In the aftermath of the Nahai controversy, City Councilman Greig Smith introduced a motion to create a special inspector general to keep tabs on DWP, who “would have complete and unfettered access to all records” and would operate “without interference from the DWP’s board … the Office of the Mayor” or others.

So for six months, DWP will be run by the irascible Freeman, an often politically naive bureaucrat who was mystified when L.A. voters opposed solar power Measure B, cooked up in secret by Villaraigosa and D’Arcy and rushed onto the ballot in March, and widely seen as a full-employment act for D’Arcy’s IBEW union — at the expense of L.A.’s burgeoning private solar industry.

Already, Freeman is struggling to avoid City Hall political messes. Tin-ear DWP bureaucrats put him on the spot last week, seeking a water-rate hike — in a region whose business sector and working families are suffering the highest unemployment in California (the figure for L.A. County is now at 12.7 percent). Proving he could be judicious, Freeman bowed to City Council pressure and decided instead to look into whether a rate hike is such a great idea.

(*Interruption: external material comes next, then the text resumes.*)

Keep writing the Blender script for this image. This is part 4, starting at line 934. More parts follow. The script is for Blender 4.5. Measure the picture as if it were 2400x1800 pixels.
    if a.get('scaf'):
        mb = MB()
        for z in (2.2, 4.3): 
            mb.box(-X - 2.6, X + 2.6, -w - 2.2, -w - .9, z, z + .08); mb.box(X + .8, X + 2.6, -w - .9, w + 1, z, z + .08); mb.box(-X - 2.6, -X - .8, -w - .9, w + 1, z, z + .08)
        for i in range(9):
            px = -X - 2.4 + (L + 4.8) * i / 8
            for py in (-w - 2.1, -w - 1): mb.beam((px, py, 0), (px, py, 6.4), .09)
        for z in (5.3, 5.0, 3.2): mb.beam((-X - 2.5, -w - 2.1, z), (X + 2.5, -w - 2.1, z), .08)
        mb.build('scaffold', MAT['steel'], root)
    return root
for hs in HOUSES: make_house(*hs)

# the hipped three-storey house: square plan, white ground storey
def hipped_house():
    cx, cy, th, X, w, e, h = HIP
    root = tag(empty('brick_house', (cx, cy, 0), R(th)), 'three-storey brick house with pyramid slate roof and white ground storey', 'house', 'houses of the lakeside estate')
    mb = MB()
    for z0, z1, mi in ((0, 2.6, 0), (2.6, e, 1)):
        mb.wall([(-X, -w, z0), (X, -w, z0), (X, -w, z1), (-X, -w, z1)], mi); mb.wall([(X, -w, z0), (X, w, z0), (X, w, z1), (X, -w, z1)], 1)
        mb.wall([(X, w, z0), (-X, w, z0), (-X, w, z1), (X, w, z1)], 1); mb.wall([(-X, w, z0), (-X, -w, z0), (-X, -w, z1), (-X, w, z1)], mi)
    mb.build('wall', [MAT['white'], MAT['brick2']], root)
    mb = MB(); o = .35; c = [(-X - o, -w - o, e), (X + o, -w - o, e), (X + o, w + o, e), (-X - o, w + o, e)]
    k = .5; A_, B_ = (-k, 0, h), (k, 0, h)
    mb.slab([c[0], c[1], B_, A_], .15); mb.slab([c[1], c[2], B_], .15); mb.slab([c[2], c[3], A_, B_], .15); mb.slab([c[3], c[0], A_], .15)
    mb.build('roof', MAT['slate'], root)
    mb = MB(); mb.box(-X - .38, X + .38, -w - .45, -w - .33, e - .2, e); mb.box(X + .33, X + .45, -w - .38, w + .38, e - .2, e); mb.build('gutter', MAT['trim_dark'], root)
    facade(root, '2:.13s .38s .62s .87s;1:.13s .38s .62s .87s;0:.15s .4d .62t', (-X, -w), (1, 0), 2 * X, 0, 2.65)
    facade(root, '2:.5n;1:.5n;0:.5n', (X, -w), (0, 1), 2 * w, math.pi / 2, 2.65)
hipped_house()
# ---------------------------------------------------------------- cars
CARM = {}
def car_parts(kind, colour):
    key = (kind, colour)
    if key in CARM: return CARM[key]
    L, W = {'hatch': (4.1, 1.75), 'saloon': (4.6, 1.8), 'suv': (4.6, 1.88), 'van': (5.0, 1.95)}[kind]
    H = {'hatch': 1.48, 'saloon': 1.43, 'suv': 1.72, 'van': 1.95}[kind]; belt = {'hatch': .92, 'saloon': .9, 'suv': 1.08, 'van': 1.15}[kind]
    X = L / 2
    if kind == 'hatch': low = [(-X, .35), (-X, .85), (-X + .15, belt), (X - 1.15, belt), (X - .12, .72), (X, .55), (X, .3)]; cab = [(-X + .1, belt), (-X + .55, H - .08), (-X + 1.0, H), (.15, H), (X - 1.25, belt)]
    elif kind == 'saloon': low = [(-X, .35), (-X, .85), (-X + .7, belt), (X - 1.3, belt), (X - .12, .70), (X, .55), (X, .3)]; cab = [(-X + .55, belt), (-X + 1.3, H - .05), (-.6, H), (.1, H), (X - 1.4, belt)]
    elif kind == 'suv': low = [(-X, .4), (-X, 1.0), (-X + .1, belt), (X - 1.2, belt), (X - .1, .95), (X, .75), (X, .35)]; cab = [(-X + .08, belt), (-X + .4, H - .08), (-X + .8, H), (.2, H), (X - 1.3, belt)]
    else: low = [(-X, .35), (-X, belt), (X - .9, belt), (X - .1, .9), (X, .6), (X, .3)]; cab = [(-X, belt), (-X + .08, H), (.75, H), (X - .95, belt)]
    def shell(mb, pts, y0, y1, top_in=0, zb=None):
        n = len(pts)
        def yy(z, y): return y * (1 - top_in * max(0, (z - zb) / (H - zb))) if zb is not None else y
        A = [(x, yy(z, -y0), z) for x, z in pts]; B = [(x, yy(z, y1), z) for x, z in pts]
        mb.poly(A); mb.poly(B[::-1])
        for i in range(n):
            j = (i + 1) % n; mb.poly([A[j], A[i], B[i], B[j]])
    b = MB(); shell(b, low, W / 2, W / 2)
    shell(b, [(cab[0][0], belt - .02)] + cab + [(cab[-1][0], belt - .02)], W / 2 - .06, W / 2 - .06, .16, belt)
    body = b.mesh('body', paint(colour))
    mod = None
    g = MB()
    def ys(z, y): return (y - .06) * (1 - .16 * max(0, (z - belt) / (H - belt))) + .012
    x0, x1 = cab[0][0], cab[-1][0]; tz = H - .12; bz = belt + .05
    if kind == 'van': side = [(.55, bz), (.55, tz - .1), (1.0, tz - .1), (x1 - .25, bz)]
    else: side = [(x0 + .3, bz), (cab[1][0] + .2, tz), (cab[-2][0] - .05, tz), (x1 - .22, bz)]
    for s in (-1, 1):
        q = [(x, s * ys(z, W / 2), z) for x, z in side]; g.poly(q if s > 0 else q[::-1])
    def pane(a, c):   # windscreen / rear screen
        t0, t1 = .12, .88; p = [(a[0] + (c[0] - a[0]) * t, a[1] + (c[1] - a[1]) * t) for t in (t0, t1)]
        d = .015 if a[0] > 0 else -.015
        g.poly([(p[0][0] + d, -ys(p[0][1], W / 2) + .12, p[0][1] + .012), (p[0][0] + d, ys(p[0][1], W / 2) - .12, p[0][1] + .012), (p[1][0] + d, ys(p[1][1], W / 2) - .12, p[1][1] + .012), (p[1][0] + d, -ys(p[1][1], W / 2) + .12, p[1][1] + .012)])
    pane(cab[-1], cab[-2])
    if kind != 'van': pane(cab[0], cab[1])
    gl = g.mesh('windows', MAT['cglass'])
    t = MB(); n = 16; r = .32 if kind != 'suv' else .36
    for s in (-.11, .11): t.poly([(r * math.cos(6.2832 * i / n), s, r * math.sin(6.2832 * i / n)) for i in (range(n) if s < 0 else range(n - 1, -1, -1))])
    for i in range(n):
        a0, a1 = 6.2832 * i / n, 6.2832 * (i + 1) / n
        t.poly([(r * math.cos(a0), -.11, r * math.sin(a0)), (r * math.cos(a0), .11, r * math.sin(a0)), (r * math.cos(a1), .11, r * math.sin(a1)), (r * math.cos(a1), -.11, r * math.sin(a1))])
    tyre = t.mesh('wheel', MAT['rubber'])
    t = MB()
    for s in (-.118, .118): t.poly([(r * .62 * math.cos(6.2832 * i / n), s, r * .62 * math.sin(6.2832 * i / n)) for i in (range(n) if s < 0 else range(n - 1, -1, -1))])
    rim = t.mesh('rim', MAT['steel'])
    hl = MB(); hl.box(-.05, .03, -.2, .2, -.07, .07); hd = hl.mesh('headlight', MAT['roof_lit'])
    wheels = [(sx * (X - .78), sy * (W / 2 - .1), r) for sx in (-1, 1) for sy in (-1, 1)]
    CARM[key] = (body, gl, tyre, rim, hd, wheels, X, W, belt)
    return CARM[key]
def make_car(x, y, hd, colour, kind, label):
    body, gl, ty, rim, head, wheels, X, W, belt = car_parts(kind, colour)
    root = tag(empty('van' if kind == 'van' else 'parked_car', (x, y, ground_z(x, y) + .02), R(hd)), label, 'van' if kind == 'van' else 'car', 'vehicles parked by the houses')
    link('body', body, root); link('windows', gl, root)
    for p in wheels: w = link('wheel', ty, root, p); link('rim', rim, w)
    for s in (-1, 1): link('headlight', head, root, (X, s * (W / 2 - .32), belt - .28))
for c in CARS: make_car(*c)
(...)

Freeman was less nimble in handling the Sherman Oaks Neighborhood Council, agreeing to speak to residents furious over utility bills as high as $1,000 for a two-month period but failing to show up, and then sending an e-mail after the event began. According to one resident, Freeman stated he’d been “told” not to attend. Not true, says Freeman; somebody told him the meeting was postponed. “I would have cheerfully gone,” he says. “It was just a screwup.”

Either way, it illustrates the growing anger as Villaraigosa, the City Council and its various departments boost fees, surcharges, utility rates, sewer rates, trash fees and charges for other municipal services residents often feel they are already more than paying for.

Epperhart, who observed Freeman in action when the latter was president of the Los Angeles Harbor Commission, recalls how he liked to shout orders without displaying full awareness of what they entailed. Epperhart invokes an old rancher’s expression to sum up Freeman: “All hat, no cattle.”